__RAW DATA__
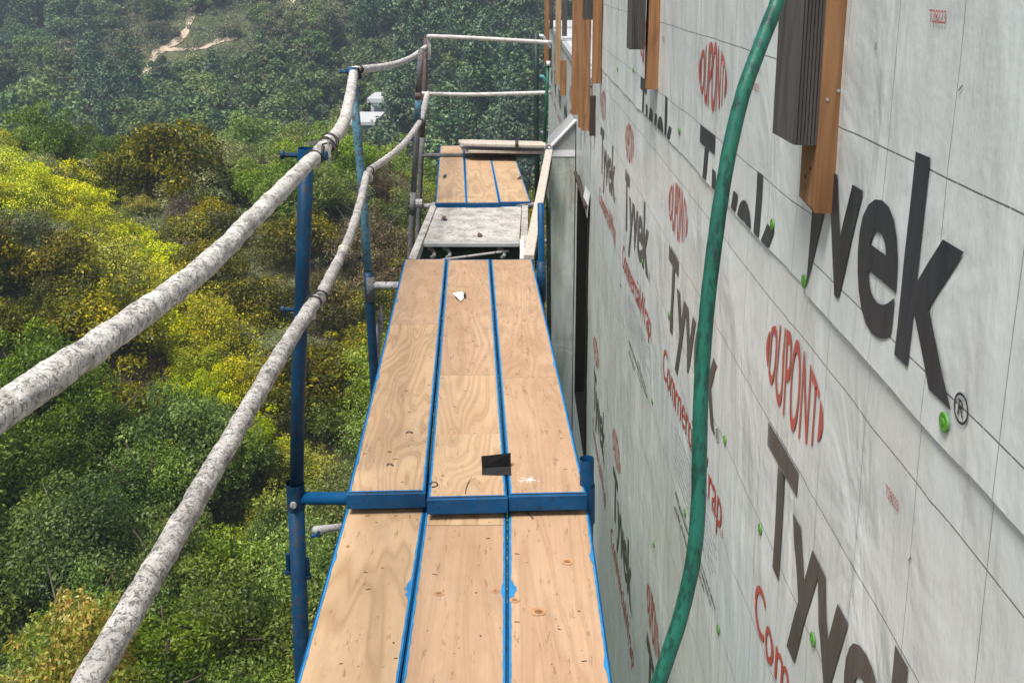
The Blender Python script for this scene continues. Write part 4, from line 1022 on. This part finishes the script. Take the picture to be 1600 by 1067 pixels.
# ------------------------------------------------------------------ deck planks
PT = .048
def knot_mesh(rx, ry):
    bm = bmesh.new(); n = 14; c = bm.verts.new((0, 0, 0)); ring = [bm.verts.new((rx * math.cos(6.2832 * k / n) * random.uniform(.85, 1.1), ry * math.sin(6.2832 * k / n) * random.uniform(.85, 1.1), 0)) for k in range(n)]
    for k in range(n): bm.faces.new((c, ring[k], ring[(k + 1) % n]))
    return bm
def plank(nl, nr, fl, fr, ply, label, extend=None, seams=(), knots=(), marks=20, drips=1., dark=None, scuff=None, seed=0, group='plywood scaffold planks'):
    """top surface from near-left/near-right to far-left/far-right; the plank's own axes: x across, y along"""
    rr = random.Random(seed)
    nl, nr, fl, fr = map(Vector, (nl, nr, fl, fr))
    yv = ((fl + fr) - (nl + nr)); L = yv.length / 2; yv.normalize(); xv = (nr - nl); wd = ((nr - nl).length + (fr - fl).length) / 2; zv = xv.cross(yv).normalized(); xv = yv.cross(zv)
    c = (nl + nr) / 2; wd += .0055
    if extend: c2 = c + yv * ((extend[0] - c.y) / yv.y); L += (c - c2).length + extend[1]; c = c2
    mw = Matrix((xv, yv, zv)).transposed().to_4x4(); mw.translation = c
    o = empty('scaffold_plank', label=label, cat='plank', group=group, mw=mw)
    h = wd / 2 - .0015; e = .007
    mk('side_rail', B(((-h, 0, -PT), (-h + e, L, -.001)), bevel=.001), M['blue'], o); mk('side_rail', B(((h - e, 0, -PT), (h, L, -.001)), bevel=.001), M['blue'], o)
    mk('end_cap', B(((-h - .001, -.012, -PT - .002), (h + .001, -.0005, -.0005)), bevel=.0015), M['blue'], o); mk('end_cap', B(((-h, L + .0005, -PT), (h, L + .01, -.001)), bevel=.0015), M['blue'], o)
    ys = [0.0015] + [s * L for s in seams] + [L]
    for k, (a, b) in enumerate(zip(ys, ys[1:])):
        pm = ply[k % len(ply)] if isinstance(ply, (list, tuple)) else ply
        dz = rr.uniform(-.0008, .0006)
        bm = bmesh.new(); box(bm, (-h + e + .0005, -(b - a) / 2 + .0018, -.018), (h - e - .0005, (b - a) / 2 - .0018, 0), bevel=.0012)
        q = mk('plywood_panel', bm, M[pm], o); q.location = (0, (a + b) / 2, dz)
    for kx, ky, kr in knots:
        q = mk('knot', knot_mesh(kr, kr * .8), M['knot_ring'], o); q.location = (kx * h, ky * L, .0014)
        q2 = mk('knot_core', knot_mesh(kr * .5, kr * .38), M['knot'], q); q2.location = (0, 0, .0006)
    bm = bmesh.new()
    for k in range(marks * 4):                   # crumbs of dirt and sawdust
        x, y = rr.uniform(-.95, .95) * h, rr.uniform(.0, 1.) * L; l = rr.choice((.0006, .0009, .0013, .002)); a = rr.uniform(0, 3)
        ca, sa = math.cos(a) * l, math.sin(a) * l
        if y > .004 and y < L - .004: bm.faces.new([bm.verts.new(p) for p in ((x + ca, y + sa, .0012), (x - sa, y + ca * .5, .0016), (x - ca, y - sa, .0012), (x + sa, y - ca * .5, .0012))])
    for k in range(marks):
        x, y = rr.uniform(-.85, .85) * h, rr.uniform(.02, .98) * L; l, w_ = rr.choice(((.004, .0012), (.007, .0012), (.0022, .002), (.0016, .0016))); a = rr.uniform(-.4, .4)
        ca, sa = math.cos(a), math.sin(a)
        bm.faces.new([bm.verts.new((x + (u * l) * ca - (v * w_) * sa, y + (u * l) * sa + (v * w_) * ca, .0012)) for u, v in ((-1, -1), (1, -1), (1, 1), (-1, 1))])
    tag(mk('staple_marks', bm, M['hole'], o), kind='stuff')
    if drips:                                    # blue paint run over the plywood's edges
        bm = bmesh.new(); n = int(L * 90)
        for sg in (-1, 1):
            pr = []
            for k in range(n + 1):
                y = L * k / n; v = mnoise.noise(Vector((y * 7, seed + sg, 0))); w_ = .0035 + .0025 * mnoise.noise(Vector((y * 35, seed, sg))) + max(0, v - .36) * .035 * drips * (1 + mnoise.noise(Vector((y * 60, seed, 5))))
                w_ = max(.0012, w_); pr.append((bm.verts.new((sg * (h - e + .002), y, .0009)), bm.verts.new((sg * (h - e - w_), y, .0012))))
            for a, b in zip(pr, pr[1:]): bm.faces.new((a[0], b[0], b[1], a[1]) if sg < 0 else (a[0], a[1], b[1], b[0]))
        pr = []
        for k in range(31):
            x = (-h + e) + (2 * h - 2 * e) * k / 30; w_ = .004 + .003 * mnoise.noise(Vector((x * 60, seed, 0))); pr.append((bm.verts.new((x, .0012, .0015)), bm.verts.new((x, w_ + .002, .0015))))
        for a, b in zip(pr, pr[1:]): bm.faces.new((a[0], b[0], b[1], a[1]))
        mk('paint_smear', bm, M['blue_light'], o, recalc=False)
    return o
def ext(n_, f_, y):  # slide the near end along the plank to distance y
    n_, f_ = Vector(n_), Vector(f_); return n_ + (n_ - f_) * ((n_.y - y) / (f_.y - n_.y))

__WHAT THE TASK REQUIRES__
All of the data above should be quoted exactly, except for the pictures.

__WRITTEN RESPONSE__
The Blender Python script for this scene continues. Write part 4, from line 1022 on. This part finishes the script. Take the picture to be 1600 by 1067 pixels.
# ------------------------------------------------------------------ deck planks
PT = .048
def knot_mesh(rx, ry):
    bm = bmesh.new(); n = 14; c = bm.verts.new((0, 0, 0)); ring = [bm.verts.new((rx * math.cos(6.2832 * k / n) * random.uniform(.85, 1.1), ry * math.sin(6.2832 * k / n) * random.uniform(.85, 1.1), 0)) for k in range(n)]
    for k in range(n): bm.faces.new((c, ring[k], ring[(k + 1) % n]))
    return bm
def plank(nl, nr, fl, fr, ply, label, extend=None, seams=(), knots=(), marks=20, drips=1., dark=None, scuff=None, seed=0, group='plywood scaffold planks'):
    """top surface from near-left/near-right to far-left/far-right; the plank's own axes: x across, y along"""
    rr = random.Random(seed)
    nl, nr, fl, fr = map(Vector, (nl, nr, fl, fr))
    yv = ((fl + fr) - (nl + nr)); L = yv.length / 2; yv.normalize(); xv = (nr - nl); wd = ((nr - nl).length + (fr - fl).length) / 2; zv = xv.cross(yv).normalized(); xv = yv.cross(zv)
    c = (nl + nr) / 2; wd += .0055
    if extend: c2 = c + yv * ((extend[0] - c.y) / yv.y); L += (c - c2).length + extend[1]; c = c2
    mw = Matrix((xv, yv, zv)).transposed().to_4x4(); mw.translation = c
    o = empty('scaffold_plank', label=label, cat='plank', group=group, mw=mw)
    h = wd / 2 - .0015; e = .007
    mk('side_rail', B(((-h, 0, -PT), (-h + e, L, -.001)), bevel=.001), M['blue'], o); mk('side_rail', B(((h - e, 0, -PT), (h, L, -.001)), bevel=.001), M['blue'], o)
    mk('end_cap', B(((-h - .001, -.012, -PT - .002), (h + .001, -.0005, -.0005)), bevel=.0015), M['blue'], o); mk('end_cap', B(((-h, L + .0005, -PT), (h, L + .01, -.001)), bevel=.0015), M['blue'], o)
    ys = [0.0015] + [s * L for s in seams] + [L]
    for k, (a, b) in enumerate(zip(ys, ys[1:])):
        pm = ply[k % len(ply)] if isinstance(ply, (list, tuple)) else ply
        dz = rr.uniform(-.0008, .0006)
        bm = bmesh.new(); box(bm, (-h + e + .0005, -(b - a) / 2 + .0018, -.018), (h - e - .0005, (b - a) / 2 - .0018, 0), bevel=.0012)
        q = mk('plywood_panel', bm, M[pm], o); q.location = (0, (a + b) / 2, dz)
    for kx, ky, kr in knots:
        q = mk('knot', knot_mesh(kr, kr * .8), M['knot_ring'], o); q.location = (kx * h, ky * L, .0014)
        q2 = mk('knot_core', knot_mesh(kr * .5, kr * .38), M['knot'], q); q2.location = (0, 0, .0006)
    bm = bmesh.new()
    for k in range(marks * 4):                   # crumbs of dirt and sawdust
        x, y = rr.uniform(-.95, .95) * h, rr.uniform(.0, 1.) * L; l = rr.choice((.0006, .0009, .0013, .002)); a = rr.uniform(0, 3)
        ca, sa = math.cos(a) * l, math.sin(a) * l
        if y > .004 and y < L - .004: bm.faces.new([bm.verts.new(p) for p in ((x + ca, y + sa, .0012), (x - sa, y + ca * .5, .0016), (x - ca, y - sa, .0012), (x + sa, y - ca * .5, .0012))])
    for k in range(marks):
        x, y = rr.uniform(-.85, .85) * h, rr.uniform(.02, .98) * L; l, w_ = rr.choice(((.004, .0012), (.007, .0012), (.0022, .002), (.0016, .0016))); a = rr.uniform(-.4, .4)
        ca, sa = math.cos(a), math.sin(a)
        bm.faces.new([bm.verts.new((x + (u * l) * ca - (v * w_) * sa, y + (u * l) * sa + (v * w_) * ca, .0012)) for u, v in ((-1, -1), (1, -1), (1, 1), (-1, 1))])
    tag(mk('staple_marks', bm, M['hole'], o), kind='stuff')
    if drips:                                    # blue paint run over the plywood's edges
        bm = bmesh.new(); n = int(L * 90)
        for sg in (-1, 1):
            pr = []
            for k in range(n + 1):
                y = L * k / n; v = mnoise.noise(Vector((y * 7, seed + sg, 0))); w_ = .0035 + .0025 * mnoise.noise(Vector((y * 35, seed, sg))) + max(0, v - .36) * .035 * drips * (1 + mnoise.noise(Vector((y * 60, seed, 5))))
                w_ = max(.0012, w_); pr.append((bm.verts.new((sg * (h - e + .002), y, .0009)), bm.verts.new((sg * (h - e - w_), y, .0012))))
            for a, b in zip(pr, pr[1:]): bm.faces.new((a[0], b[0], b[1], a[1]) if sg < 0 else (a[0], a[1], b[1], b[0]))
        pr = []
        for k in range(31):
            x = (-h + e) + (2 * h - 2 * e) * k / 30; w_ = .004 + .003 * mnoise.noise(Vector((x * 60, seed, 0))); pr.append((bm.verts.new((x, .0012, .0015)), bm.verts.new((x, w_ + .002, .0015))))
        for a, b in zip(pr, pr[1:]): bm.faces.new((a[0], b[0], b[1], a[1]))
        mk('paint_smear', bm, M['blue_light'], o, recalc=False)
    return o
def ext(n_, f_, y):  # slide the near end along the plank to distance y
    n_, f_ = Vector(n_), Vector(f_); return n_ + (n_ - f_) * ((n_.y - y) / (f_.y - n_.y))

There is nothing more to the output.